Hot Stamper Pressings of the Music of Dave Brubeck Available Now
Michael Fremer spends two hours and ten minutes on his site going through a list of 100 All Analog In Print Reissued Records You Should Own.
On this list is the 45 RPM Bernie Grundman cutting of Time Out. Fremer apparently liked it a whole lot more than we did. We think it is just plain awful.
The MoFi Kind of Blue is on this same list, another pressing that is astonishingly bad, or, at the very least, really, really wrong.
If you’re the kind of person who might want to give Michael Fremer the benefit of the doubt when it comes to All Analog records he thinks sound good, ones he thinks you should own, try either one of them. If you think they sound just fine, you sure don’t need me to tell you that they’re completely and utterly awful.
There might be some decent records on the list, but if it has two massive failures that I just happened to come across in the five minutes I spent watching the video — I have very little tolerance for the sort of amateurishness he displays — I would suspect the winners are few and the losers many.
As a practical rule, if you want good sounding vinyl, you should avoid anything on his list.
And if you do try some and do like them, let me know which ones you think sound good and I will try to get hold of some copies and listen to them for myself.
Here is what we had to say about the Brubeck that Mikey recommends.

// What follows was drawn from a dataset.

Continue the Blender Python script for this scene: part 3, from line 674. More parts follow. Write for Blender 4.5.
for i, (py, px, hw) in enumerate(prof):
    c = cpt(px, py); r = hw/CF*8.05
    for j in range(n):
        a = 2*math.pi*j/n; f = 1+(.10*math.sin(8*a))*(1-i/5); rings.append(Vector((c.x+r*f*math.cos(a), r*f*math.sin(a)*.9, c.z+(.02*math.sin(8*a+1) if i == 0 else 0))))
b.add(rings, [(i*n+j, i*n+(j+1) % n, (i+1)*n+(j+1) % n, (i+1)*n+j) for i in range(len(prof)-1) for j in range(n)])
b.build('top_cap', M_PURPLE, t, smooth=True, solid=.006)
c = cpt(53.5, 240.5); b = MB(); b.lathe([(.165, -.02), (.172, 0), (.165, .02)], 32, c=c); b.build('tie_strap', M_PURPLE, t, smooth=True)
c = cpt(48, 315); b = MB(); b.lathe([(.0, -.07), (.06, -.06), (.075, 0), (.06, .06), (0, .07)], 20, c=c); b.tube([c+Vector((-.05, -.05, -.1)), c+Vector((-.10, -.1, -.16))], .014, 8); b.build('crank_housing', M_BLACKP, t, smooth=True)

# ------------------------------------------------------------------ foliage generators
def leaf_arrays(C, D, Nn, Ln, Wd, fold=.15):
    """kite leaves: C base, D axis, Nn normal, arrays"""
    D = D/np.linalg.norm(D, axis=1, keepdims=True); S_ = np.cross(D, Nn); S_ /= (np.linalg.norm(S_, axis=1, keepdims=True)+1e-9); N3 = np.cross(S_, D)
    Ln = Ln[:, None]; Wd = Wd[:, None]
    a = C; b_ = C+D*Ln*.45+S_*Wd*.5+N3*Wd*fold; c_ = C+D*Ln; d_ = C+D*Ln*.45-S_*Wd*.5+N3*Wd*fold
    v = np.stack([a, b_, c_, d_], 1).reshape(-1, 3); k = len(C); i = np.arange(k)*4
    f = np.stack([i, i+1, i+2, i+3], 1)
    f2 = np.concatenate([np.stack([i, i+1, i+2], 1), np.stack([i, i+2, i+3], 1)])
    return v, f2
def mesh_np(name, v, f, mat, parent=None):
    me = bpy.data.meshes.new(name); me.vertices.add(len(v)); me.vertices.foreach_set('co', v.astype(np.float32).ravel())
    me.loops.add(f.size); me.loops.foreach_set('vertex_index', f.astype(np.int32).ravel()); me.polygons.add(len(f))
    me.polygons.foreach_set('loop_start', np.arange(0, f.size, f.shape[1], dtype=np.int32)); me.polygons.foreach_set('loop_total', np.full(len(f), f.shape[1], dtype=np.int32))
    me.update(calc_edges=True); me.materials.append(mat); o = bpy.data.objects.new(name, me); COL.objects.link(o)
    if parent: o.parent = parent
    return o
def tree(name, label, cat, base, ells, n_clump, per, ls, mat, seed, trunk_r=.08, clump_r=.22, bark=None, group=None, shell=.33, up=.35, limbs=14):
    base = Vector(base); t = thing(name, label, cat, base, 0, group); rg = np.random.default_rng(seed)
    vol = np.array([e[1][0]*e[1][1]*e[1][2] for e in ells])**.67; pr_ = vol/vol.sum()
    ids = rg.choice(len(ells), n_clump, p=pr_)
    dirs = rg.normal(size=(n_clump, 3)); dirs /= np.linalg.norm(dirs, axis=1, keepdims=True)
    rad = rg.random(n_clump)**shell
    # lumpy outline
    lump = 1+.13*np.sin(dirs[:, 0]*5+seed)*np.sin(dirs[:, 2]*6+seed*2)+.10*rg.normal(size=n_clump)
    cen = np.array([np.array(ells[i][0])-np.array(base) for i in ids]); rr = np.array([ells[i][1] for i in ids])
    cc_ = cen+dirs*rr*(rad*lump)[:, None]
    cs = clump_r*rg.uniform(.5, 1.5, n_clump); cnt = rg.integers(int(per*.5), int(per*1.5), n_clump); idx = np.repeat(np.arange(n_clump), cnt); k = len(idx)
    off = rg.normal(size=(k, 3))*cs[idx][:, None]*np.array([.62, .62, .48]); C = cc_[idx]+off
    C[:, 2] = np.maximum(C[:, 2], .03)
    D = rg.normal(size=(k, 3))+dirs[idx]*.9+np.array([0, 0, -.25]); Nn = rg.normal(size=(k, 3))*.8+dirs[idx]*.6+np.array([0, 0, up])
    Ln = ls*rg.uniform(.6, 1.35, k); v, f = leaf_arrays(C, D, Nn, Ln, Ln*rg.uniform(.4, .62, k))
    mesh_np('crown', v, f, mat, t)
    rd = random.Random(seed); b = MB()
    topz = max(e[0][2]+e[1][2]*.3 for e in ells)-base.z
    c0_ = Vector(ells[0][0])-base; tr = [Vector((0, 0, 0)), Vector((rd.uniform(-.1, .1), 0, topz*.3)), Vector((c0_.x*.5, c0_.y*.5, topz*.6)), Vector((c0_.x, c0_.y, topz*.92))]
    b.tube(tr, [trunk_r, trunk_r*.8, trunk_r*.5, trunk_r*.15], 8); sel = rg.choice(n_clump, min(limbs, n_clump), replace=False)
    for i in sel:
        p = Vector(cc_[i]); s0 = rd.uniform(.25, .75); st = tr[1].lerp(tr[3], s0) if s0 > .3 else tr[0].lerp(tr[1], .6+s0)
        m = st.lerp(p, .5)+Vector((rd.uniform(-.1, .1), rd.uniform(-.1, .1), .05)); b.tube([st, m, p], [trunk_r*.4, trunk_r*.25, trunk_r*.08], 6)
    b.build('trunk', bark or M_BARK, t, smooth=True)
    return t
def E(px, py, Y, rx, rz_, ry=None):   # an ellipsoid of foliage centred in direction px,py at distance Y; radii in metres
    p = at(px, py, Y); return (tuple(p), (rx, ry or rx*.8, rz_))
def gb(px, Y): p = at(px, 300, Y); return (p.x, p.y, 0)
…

We called it:
An audiophile hall of shame pressing and another Classic Records jazz LP poorly mastered for the benefit of audiophiles looking for easy answers and quick fixes. Sonic Grade: F.
Our story:
Not long ago we found a single disc from the 45 RPM four disc set that Classic Records released in 2002 and decided to give it a listen as part of a shootout. My notes can be seen below, but for those who have trouble reading my handwriting, here they are:
- Big but hard
- Zero (0) warmth
- A bit thin and definitely boring
- Unnatural
- No fun
- No F***ing Good (NFG)
Does that sound like a record you would enjoy playing? I sure didn’t.
But this is the kind of sound that Bernie Grundman managed to find on Classic Record after Classic Record when he began cutting for them in the mid-90s.
We’ve been complaining about the sound of these records for more than twenty years, but a great many audiophiles and the reviewers who write for them told us we were wrong. If you have a copy of this album on Classic, at 33 or 45, play it and see if you don’t hear the problems we describe.
To see what we had to say about the 33 RPM version on Classic many years ago, click here.
Maybe we got a bad 45 and the others are better. That has not been our experience.
In these four words we can describe the sound of the average Classic Records pressing.
Not all of their records are as bad sounding as Time Out. We favorably review some of the better ones here.
Reviewer malpractice? We’ve been writing about it since the 90s and see no reason to stop now.
A Must Own Jazz Record
We consider Time Out a masterpiece. It’s a recording that should be part of any serious jazz collection. Others that belong in that category can be found here.
Records are getting awfully expensive these days, and it’s not just our Hot Stampers that seem priced for perfection.
If you are still buying these modern remastered pressings, take the advice of some of our customers and stop throwing your money away on Heavy Vinyl and Half-Speed mastered LPs
At the very least let us send you a Hot Stamper pressing — of any album you choose — that can show you what is wrong with your copy. of the album.
And if for some reason you believe that the pressing you own sounds better than the Hot Stamper we send you , we will happily give you all your money back and wish you the very best.
Below you will find our reviews and commentaries for the hundreds of Heavy Vinyl pressings we’ve played over the years.
We confess that even as recently as the early 2000s we were still impressed with some of the better Heavy Vinyl pressings. If we’d never made the progress we’ve worked so hard to make over the course of the last twenty or more years, perhaps we would find more merit in the Heavy Vinyl reissues many audiophiles are impressed by these days.
We’ll never know of course; that’s a bell that can be unrung. We did the work, we can’t undo it, and the system that resulted from it is merciless in revealing the truth — that these newer pressings are second-rate at best and much more often than not third-rate or even worse.
Some audiophile records sound so bad, I was so pissed off I created a unique circle of vinyl hell to put them in.
Setting higher standards — no, being able to set higher standards — in our minds is a clear mark of progress. Judging by the hundreds of letters we’ve received, we know that our customers see — and hear — things the same way.